Wales could amend hunting bill

THE WELSH Assembly could apply to Parliament for a Transfer of Function Order allowing fox hunting with more than two dogs to continue.

Lord Elis Thomas, the Assembly‘s presiding officer, says the exempt hunting section of the bill could be amended so dogs can be used to flush foxes from inaccessible areas like forestry to where they can be shot.

He told members of Meirionydd NFU that a request for a devolved policy in Wales could come from rural affairs minister Carwyn Jones, or from the Assembly itself, if the majority of members agreed.

“I remind you of the vote taken on June 26 in 2000 in which there was a majority for any hunting bill to be devolved to the Assembly. Constitutionally this decision still stands.”

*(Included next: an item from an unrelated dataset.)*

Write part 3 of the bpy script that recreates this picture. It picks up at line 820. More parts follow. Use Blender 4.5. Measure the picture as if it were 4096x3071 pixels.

The Farmers Union of Wales has warned of “a bloody spring” on Welsh farms unless the hunting ban is overturned or delayed.

The blood would not result from clashes between hunt supporters and police but from lambs savaged by uncontrolled foxes.

“It is ironic that so much Parliamentary time has been spent debating the welfare of foxes, but virtually none has been spent on the welfare of the new born lambs that fall prey to these pests,” said Rhian Nowell-Phillips, the union‘s senior policy officer.

In Wales large tracts of land were adjacent to forestry land and this made the use of dogs the only effective means of control.

“The Forestry Commission has already given notice that if the new law come into force on February 16, all hunting agreements will cease – although they have not yet revealed how foxes will be controlled in future.”